■ **Work to be completed**:
Gather up all lines that carry the word "follow".

■ **Information shown**:
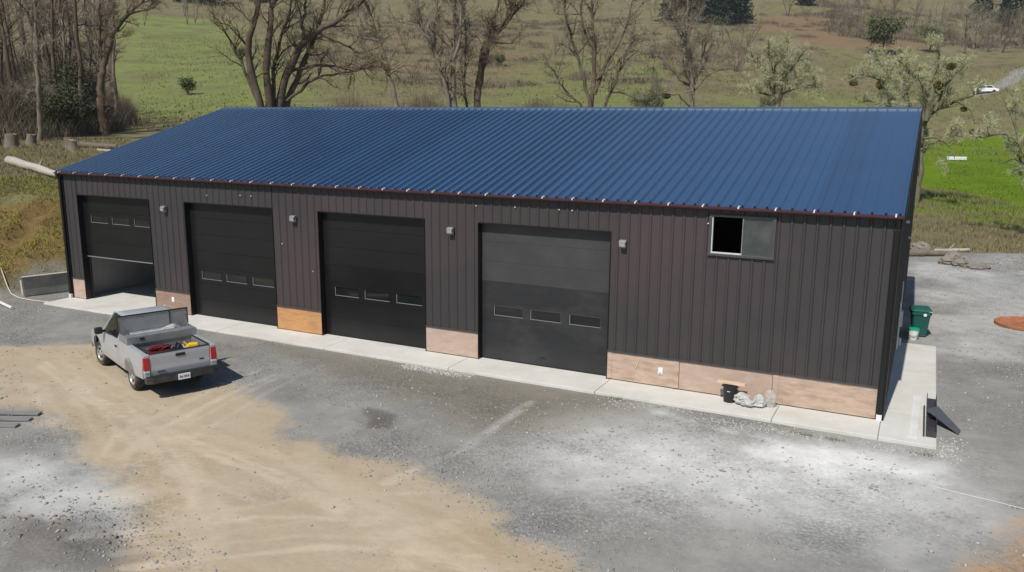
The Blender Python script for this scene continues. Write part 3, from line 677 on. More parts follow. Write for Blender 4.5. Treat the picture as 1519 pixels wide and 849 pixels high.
# ------------------------------------------------------------------ pickup truck (x forward, y left, origin on the ground under the rear axle)
HD = math.atan2(.38, -.925)
gt = tz(12.38, -5.97)
T = thing('pickup_truck', 'silver pickup truck parked on the gravel in front of the garage', 'truck', (12.36, -5.98, gt+.005), HD)
WB = 3.04
def arch(cx, r, z0, n=12): return [(cx-r*math.cos(PI*k/n), z0+r*math.sin(PI*k/n)) for k in range(n+1)]
def side_skin(poly, name, m='truck_paint', half=1.0, zs=((.4, .955), (.62, .99), (.85, 1.0), (1.1, .975), (1.3, .945)), th=.06):
    """outer side panels that follow a curved body side, both sides in one closed mesh each"""
    out = []
    for s in (1, -1):
        bm = bmesh.new()
        vs = [bm.verts.new((x, 0, z)) for x, z in poly]; f = bm.faces.new(vs)
        bmesh.ops.triangulate(bm, faces=[f])
        for zc in (.62, .85, 1.1):
            bmesh.ops.bisect_plane(bm, geom=bm.verts[:]+bm.edges[:]+bm.faces[:], plane_co=(0, 0, zc), plane_no=(0, 0, 1))
        def w(z):
            for (a, wa), (b, wb) in zip(zs[:-1], zs[1:]):
                if z <= b: return wa+(wb-wa)*max(0, (z-a))/(b-a)
            return zs[-1][1]
        for v in bm.verts:
            tp = 1.0-(.05*max(0, v.co.x-3.3)/.7 if v.co.x > 3.3 else 0)
            v.co.y = s*half*w(v.co.z)*tp
        r = bmesh.ops.extrude_face_region(bm, geom=bm.faces[:], use_keep_orig=True)
        for v in [g for g in r['geom'] if isinstance(g, bmesh.types.BMVert)]: v.co.y -= s*th
        bmesh.ops.recalc_face_normals(bm, faces=bm.faces[:])
        me = bpy.data.meshes.new(name); bm.to_mesh(me); bm.free(); me.materials.append(MAT[m])
        o = bpy.data.objects.new(name, me); COL.objects.link(o); o.parent = T
        out.append(o)
    return out
ZR = 1.22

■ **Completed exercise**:
The Blender Python script for this scene continues. Write part 3, from line 677 on. More parts follow. Write for Blender 4.5. Treat the picture as 1519 pixels wide and 849 pixels high.
    """outer side panels that follow a curved body side, both sides in one closed mesh each"""